* start TASK INPUTS *

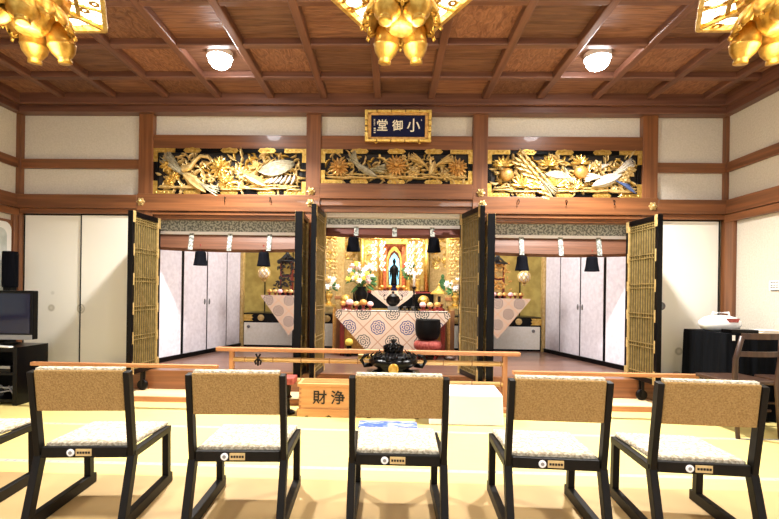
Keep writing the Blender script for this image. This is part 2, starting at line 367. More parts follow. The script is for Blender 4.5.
# horizontal beams on the back wall
for a, b in ((XL, COLX[0]-.08), (COLX[3]+.08, XR)):
    trim('woodx', a, b, W, W+.06, 2.435, 2.54); trim('woodx', a, b, W-.05, W+.06, 1.985, 2.135); trim('woodx', a, b, W-.02, W+.06, 1.93, 1.985)
for k in range(3):
    a, b = COLX[k]+.08, COLX[k+1]-.08
    trim('woodx', a, b, W-.01, W+.06, 2.66, 2.81)
    if k == 1:
        trim('woodx', a, b, W-.05, W+.06, 2.115, 2.28); trim('woodx', a, b, W-.03, W+.08, 2.04, 2.11); trim('woodx', a, b, W, W+.12, 1.975, 2.04)
    else:
        trim('woodx', a-.16, b+.16, W-.05, W+.06, 1.965, 2.15); trim('woodx', a, b, W-.03, W+.08, 1.925, 1.96); trim('woodx', a, b, W, W+.12, 1.885, 1.925)
trim('woodx', COLX[1]-.08, COLX[1]+.08, W-.045, W-.02, 2.115, 2.24); trim('woodx', COLX[2]-.08, COLX[2]+.08, W-.045, W-.02, 2.115, 2.24)
# ring beams on the side walls
for x0, x1, y in ((XL, XL+.03, 0), (XR-.03, XR, 0)):
    trim('woody', x0, x1, -1.6, W-.02, 2.435, 2.54)
for x0, x1 in ((XL, XL+.05), (XR-.05, XR)):
    trim('woody', x0, x1, -1.6, W-.02, 1.985, 2.135); trim('woody', x0, x1, -1.6, W-.02, 1.90, 1.975)
# cornice
trim('ribx', XL, XR, W-.09, W+.04, 3.03, 3.10, bevel=.008); trim('ribx', XL, XR, W-.14, W+.04, 3.10, 3.24, bevel=.008)
for a, b in ((XL, XL+.09), (XR-.09, XR)):
    trim('riby', a, b, -1.6, W-.09, 3.03, 3.10); 
trim('riby', XL, XL+.14, -1.6, W-.14, 3.10, 3.24); trim('riby', XR-.14, XR, -1.6, W-.14, 3.10, 3.24)
st('ceiling', 'panel', XL-.1, XR+.1, -1.6, W+.14, 3.215, 3.32)
for k in range(-6, 7):
    x = -.153 + .569*k
    if XL+.2 < x < XR-.2: trim('riby', x-.036, x+.036, -1.6, W-.14, 3.155, 3.25, bevel=.01)
for k in range(0, 11):
    y = 4.357 - .567*k
    trim('ribx', XL+.14, XR-.14, y-.034, y+.034, 3.158, 3.25, bevel=.01)
# paper sliding doors beside the sanctuary
dn = 1
def fusuma(x0, x1, y, hx):
    global dn
    d = box('door_%d' % dn, 'black', x0, x1, y, y+.025, 0.01, 1.93, kind='structure'); dn += 1
    MB().box(x0+.018, x1-.018, y-.006, y, .04, 1.915).build('paper', 'fusuma', d)
    if hx: MB().lathe([(.045, 0), (.045, .006), (.034, .008), (.03, .003)], (hx, y-.006, 1.0), 16, axis='Y').build('door_handle', 'grey', d)
fusuma(-4.12, -3.45, W+.05, None); fusuma(-3.45, -2.79, W+.02, -2.86)
fusuma(2.84, 3.545, W+.03, 2.93)
# left wall window, right wall white boards
wd = st('window_1', 'woody', XL, XL+.02, 3.2, 4.85, .75, 1.84)
MB().add([(XL+.024, y, z) for y, z in ([(3.3, .8), (4.84, .8), (4.84, 1.73)] + [(4.76+.08*math.cos(t), 1.73+.08*math.sin(t)) for t in (.4, .8, 1.2)] + [(4.76, 1.81), (3.3, 1.81)])], [tuple(range(8))]).build('window_pane', 'curtain', wd)
MB().add([(XL+.027, y, z) for y, z in ([(3.3, .8), (4.78, .8), (4.78, 1.66)] + [(4.70+.08*math.cos(t), 1.66+.08*math.sin(t)) for t in (.4, .8, 1.2)] + [(4.70, 1.74), (3.3, 1.74)])], [tuple(range(8))]).build('window_glass', 'glass', wd)
# inner rooms
AL, BL_ = (-2.72, 5.12), (-2.30, 6.95)
AR, BR_ = (2.78, 5.12), (2.37, 6.95)
def closets(A, B, ts, side, hts):
    global dn
    A, B = Vector(A), Vector(B); d = (B - A).normalized(); nrm = Vector((-d.y, d.x)) * side   # towards the room
    def strip(nm, m, t0, t1, z0, z1, o0, o1, parent=None, kind=None):
        p = [A + (B-A)*t for t in (t0, t1)]
        q = [p[0]+nrm*o0, p[1]+nrm*o0, p[1]+nrm*o1, p[0]+nrm*o1]
        return MB().hprism([(v.x, v.y) for v in q], z0, z1).build(nm, m, parent, kind=kind)
    strip('wall_inner', 'closet', 0, 1, .244, 2.9, -.1, -.01, kind='structure')
    global n
    strip('trim_%d' % n, 'black', 0, 1, .244, .30, -.01, .03, kind='structure'); n += 1
    for i in range(len(ts)-1):
        g = strip('door_%d' % dn, 'black', ts[i], ts[i+1], .275, 2.1, -.01, .002, kind='structure'); dn += 1
        e = (.012, .022, .008, .006)[i]
        strip('paper', 'closet', ts[i]+e, ts[i+1]-.006, .285, 2.09, .002, .008, g)
        if hts[i] is not None:
            p = A + (B-A)*hts[i]; q = p + nrm*.012
            MB().ball((q.x, q.y, .95), .014, .014, .04, 8, 6).build('door_handle', 'grey', g, smooth=True)
    v = B + d*.0
    MB().hprism([(B.x-.05*side*0+nrm.x*k[0]+d.x*k[1], B.y+nrm.y*k[0]+d.y*k[1]) for k in ((-.02,-.03),(.05,-.03),(.05,.03),(-.02,.03))], .244, 2.9).build('trim_%d' % n, 'palegold', kind='structure'); n += 1
closets(AL, BL_, [0, .265, .54, .79, .985], -1, [None, .51, .565, None])
closets(AR, BR_, [0, .28, .54, .785, .985], 1, [None, .515, .565, None])
st('wall_inner_back', 'dimgold', -2.6, 2.7, 7.55, 7.65, .244, 2.9)
st('ceiling_inner', 'ribx', -3.0, 3.0, W+.14, 7.65, 2.9, 3.0)
for x in (-2.09, -1.62, 1.70, 2.16): trim('blackm', x-.008, x+.008, 7.535, 7.55, .7, 2.9)
st('wall_inner', 'woodx', -3.0, XL+1.05, 5.07, 5.2, .244, 2.9); st('wall_inner', 'woodx', 2.86, 3.0, 5.07, 5.2, .244, 2.9)
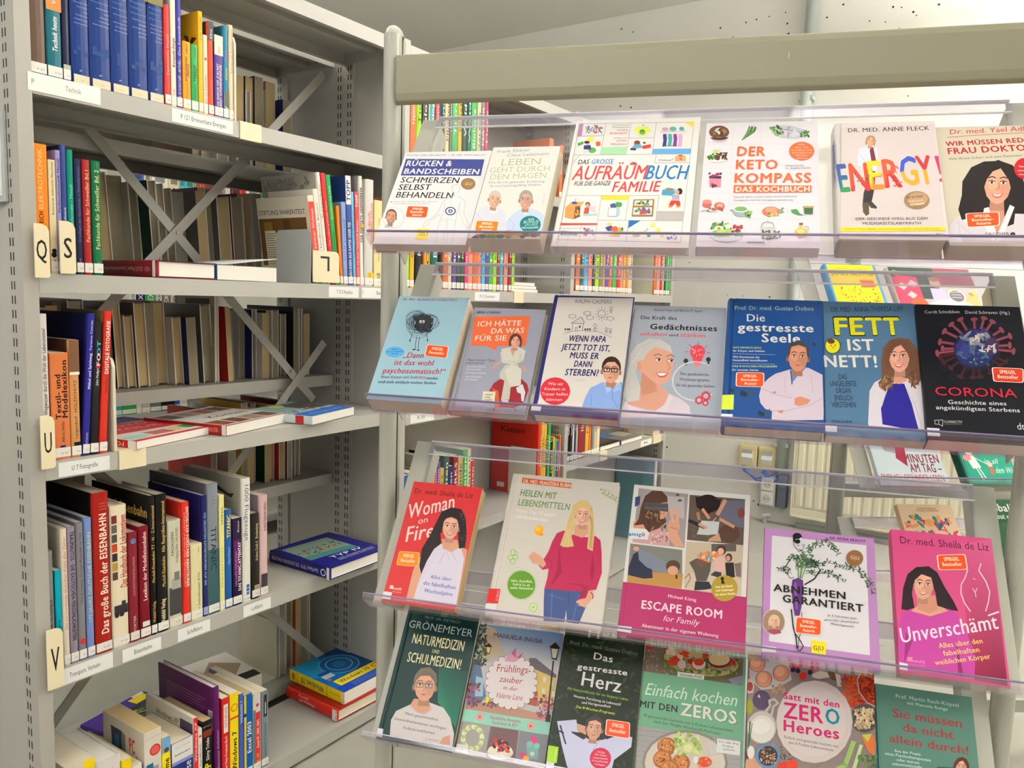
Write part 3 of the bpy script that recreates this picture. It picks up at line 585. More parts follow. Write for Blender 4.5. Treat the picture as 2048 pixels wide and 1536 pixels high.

* end TASK INPUTS *

● **DIRECTIVE**
Quote the data above in full and without alteration; skip the pictures.

● **TASK RESPONSE**
Keep writing the Blender script for this image. This is part 2, starting at line 367. More parts follow. The script is for Blender 4.5.
# horizontal beams on the back wall
for a, b in ((XL, COLX[0]-.08), (COLX[3]+.08, XR)):
    trim('woodx', a, b, W, W+.06, 2.435, 2.54); trim('woodx', a, b, W-.05, W+.06, 1.985, 2.135); trim('woodx', a, b, W-.02, W+.06, 1.93, 1.985)
for k in range(3):
    a, b = COLX[k]+.08, COLX[k+1]-.08
    trim('woodx', a, b, W-.01, W+.06, 2.66, 2.81)
    if k == 1:
        trim('woodx', a, b, W-.05, W+.06, 2.115, 2.28); trim('woodx', a, b, W-.03, W+.08, 2.04, 2.11); trim('woodx', a, b, W, W+.12, 1.975, 2.04)
    else:
        trim('woodx', a-.16, b+.16, W-.05, W+.06, 1.965, 2.15); trim('woodx', a, b, W-.03, W+.08, 1.925, 1.96); trim('woodx', a, b, W, W+.12, 1.885, 1.925)
trim('woodx', COLX[1]-.08, COLX[1]+.08, W-.045, W-.02, 2.115, 2.24); trim('woodx', COLX[2]-.08, COLX[2]+.08, W-.045, W-.02, 2.115, 2.24)
# ring beams on the side walls
for x0, x1, y in ((XL, XL+.03, 0), (XR-.03, XR, 0)):
    trim('woody', x0, x1, -1.6, W-.02, 2.435, 2.54)
for x0, x1 in ((XL, XL+.05), (XR-.05, XR)):
    trim('woody', x0, x1, -1.6, W-.02, 1.985, 2.135); trim('woody', x0, x1, -1.6, W-.02, 1.90, 1.975)
# cornice
trim('ribx', XL, XR, W-.09, W+.04, 3.03, 3.10, bevel=.008); trim('ribx', XL, XR, W-.14, W+.04, 3.10, 3.24, bevel=.008)
for a, b in ((XL, XL+.09), (XR-.09, XR)):
    trim('riby', a, b, -1.6, W-.09, 3.03, 3.10); 
trim('riby', XL, XL+.14, -1.6, W-.14, 3.10, 3.24); trim('riby', XR-.14, XR, -1.6, W-.14, 3.10, 3.24)
st('ceiling', 'panel', XL-.1, XR+.1, -1.6, W+.14, 3.215, 3.32)
for k in range(-6, 7):
    x = -.153 + .569*k
    if XL+.2 < x < XR-.2: trim('riby', x-.036, x+.036, -1.6, W-.14, 3.155, 3.25, bevel=.01)
for k in range(0, 11):
    y = 4.357 - .567*k
    trim('ribx', XL+.14, XR-.14, y-.034, y+.034, 3.158, 3.25, bevel=.01)
# paper sliding doors beside the sanctuary
dn = 1
def fusuma(x0, x1, y, hx):
    global dn
    d = box('door_%d' % dn, 'black', x0, x1, y, y+.025, 0.01, 1.93, kind='structure'); dn += 1
    MB().box(x0+.018, x1-.018, y-.006, y, .04, 1.915).build('paper', 'fusuma', d)
    if hx: MB().lathe([(.045, 0), (.045, .006), (.034, .008), (.03, .003)], (hx, y-.006, 1.0), 16, axis='Y').build('door_handle', 'grey', d)
fusuma(-4.12, -3.45, W+.05, None); fusuma(-3.45, -2.79, W+.02, -2.86)
fusuma(2.84, 3.545, W+.03, 2.93)
# left wall window, right wall white boards
wd = st('window_1', 'woody', XL, XL+.02, 3.2, 4.85, .75, 1.84)
MB().add([(XL+.024, y, z) for y, z in ([(3.3, .8), (4.84, .8), (4.84, 1.73)] + [(4.76+.08*math.cos(t), 1.73+.08*math.sin(t)) for t in (.4, .8, 1.2)] + [(4.76, 1.81), (3.3, 1.81)])], [tuple(range(8))]).build('window_pane', 'curtain', wd)
MB().add([(XL+.027, y, z) for y, z in ([(3.3, .8), (4.78, .8), (4.78, 1.66)] + [(4.70+.08*math.cos(t), 1.66+.08*math.sin(t)) for t in (.4, .8, 1.2)] + [(4.70, 1.74), (3.3, 1.74)])], [tuple(range(8))]).build('window_glass', 'glass', wd)
# inner rooms
AL, BL_ = (-2.72, 5.12), (-2.30, 6.95)
AR, BR_ = (2.78, 5.12), (2.37, 6.95)
def closets(A, B, ts, side, hts):
    global dn
    A, B = Vector(A), Vector(B); d = (B - A).normalized(); nrm = Vector((-d.y, d.x)) * side   # towards the room
    def strip(nm, m, t0, t1, z0, z1, o0, o1, parent=None, kind=None):
        p = [A + (B-A)*t for t in (t0, t1)]
        q = [p[0]+nrm*o0, p[1]+nrm*o0, p[1]+nrm*o1, p[0]+nrm*o1]
        return MB().hprism([(v.x, v.y) for v in q], z0, z1).build(nm, m, parent, kind=kind)
    strip('wall_inner', 'closet', 0, 1, .244, 2.9, -.1, -.01, kind='structure')
    global n
    strip('trim_%d' % n, 'black', 0, 1, .244, .30, -.01, .03, kind='structure'); n += 1
    for i in range(len(ts)-1):
        g = strip('door_%d' % dn, 'black', ts[i], ts[i+1], .275, 2.1, -.01, .002, kind='structure'); dn += 1
        e = (.012, .022, .008, .006)[i]
        strip('paper', 'closet', ts[i]+e, ts[i+1]-.006, .285, 2.09, .002, .008, g)
        if hts[i] is not None:
            p = A + (B-A)*hts[i]; q = p + nrm*.012
            MB().ball((q.x, q.y, .95), .014, .014, .04, 8, 6).build('door_handle', 'grey', g, smooth=True)
    v = B + d*.0
    MB().hprism([(B.x-.05*side*0+nrm.x*k[0]+d.x*k[1], B.y+nrm.y*k[0]+d.y*k[1]) for k in ((-.02,-.03),(.05,-.03),(.05,.03),(-.02,.03))], .244, 2.9).build('trim_%d' % n, 'palegold', kind='structure'); n += 1
closets(AL, BL_, [0, .265, .54, .79, .985], -1, [None, .51, .565, None])
closets(AR, BR_, [0, .28, .54, .785, .985], 1, [None, .515, .565, None])
st('wall_inner_back', 'dimgold', -2.6, 2.7, 7.55, 7.65, .244, 2.9)
st('ceiling_inner', 'ribx', -3.0, 3.0, W+.14, 7.65, 2.9, 3.0)
for x in (-2.09, -1.62, 1.70, 2.16): trim('blackm', x-.008, x+.008, 7.535, 7.55, .7, 2.9)
st('wall_inner', 'woodx', -3.0, XL+1.05, 5.07, 5.2, .244, 2.9); st('wall_inner', 'woodx', 2.86, 3.0, 5.07, 5.2, .244, 2.9)
Write part 3 of the bpy script that recreates this picture. It picks up at line 585. More parts follow. Write for Blender 4.5. Treat the picture as 2048 pixels wide and 1536 pixels high.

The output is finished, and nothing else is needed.